House prices increasingly out of reach for those who can’t call ‘bank of mum and dad’
The government has contributed in the worst possible way by stoking demand but not addressing supply, baking inequality into the system
The runaway train of Britain’s housing market might have slowed down a little in January, but it’s still zipping along like one of the high-speed locomotives we’re supposed to be getting for HS2 (probably sometime in the next century given the way these projects tend to go in this country).
Halifax said prices had inched ahead by just 0.3 per cent in the first month of 2022, the smallest such increase since last June. But the average price paid still hit a new record of £276,759, and that’s still up by 9.7 per cent on the year.
The annual rate of growth has barely changed, and is running at more than three times the rate at which wages are rising.
In theory, the rate of growth ought to continue slowing. The great cost-of-living squeeze has really only just got started, with fuel prices set to jump in April (even with government measures to limit the impact), food prices and inflation yet to peak, Boris Johnson’s national insurance rise on its way, and a couple of interest-rate rises likely to be in the pipeline, too.
That unlovely combination should bring the problem of affordability to bear on an overheating market.
The average house price to average earnings ratio, per Halifax and IHS Markit, now stands at 6.6 times, itself a near record. As a point of comparison, between September 1992 and October 1999 it was below 3.5. It didn’t get above 5 until March 2003, breaching 6 for the first time just before – surprise, surprise – the financial crisis of 2008 briefly put the market into the freezer.
However, while a marked lack of affordability was a problem throughout 2021, it did nothing to cool the ardour of first-time buyers. In a review of the year, Halifax reported a 35 per cent increase in these transactions.

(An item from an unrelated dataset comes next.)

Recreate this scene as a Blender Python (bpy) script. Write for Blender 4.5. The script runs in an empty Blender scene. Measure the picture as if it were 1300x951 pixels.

The lender’s MD, Russell Galley, said that younger people “face significant barriers to home ownership as deposit requirements remain challenging”. There’s your classic British understatement. The average first-time buyer was 32, and put down a deposit of £53,935 on their first property costing £264,140.
How does someone find a way to put nearly £5,000 a year aside during their 20s, when they have to allow for rent, and student debt, and rent, and credit card bills, and living costs, and rent?
The answer is that they don’t. Instead, those that can just pick up the phone and take out a line of credit with the speciality lender otherwise known as the Bank of Mum & Dad, which offers preferentially low interest rates, or maybe no interest rates, or maybe the sort of financing that’s a loan in name only. Pay us back when you can, kiddo, and don’t worry if you can’t.
Government interventions have only served to exacerbate problems with the market. The various “help to buy” schemes were supposed to address the problem of unaffordable deposits by underwriting 95 per cent loans. That would allow a borrower to buy Halifax’s average first-time buyer property with a deposit of just £13,000. Much more manageable, but you’ll still need a fancy income to be able to afford the repayments on a £250,000 loan, especially now that interest rates are rising.
The trouble with the government’s schemes is that they have served to stimulate demand without addressing the other side of the coin: a lack of supply, especially in the affordable bracket.
A continuing lack of supply will likely create a high floor for the market, even if the multitude of cost pressures bearing down on buyers start to bite. The Bank of Mum & Dad won’t be short of business, that’s for sure.
If you’re fortunate enough to have parents who are willing and able to help, you can buy even in a market that’s hotter than a Texas tamale chilli pepper, in the middle of an otherwise brutal economy for all but the wealthiest.
If you’re not, then you’re probably going to be renting until late into your thirties, maybe your forties.
You know who to blame for baking inequality into the system.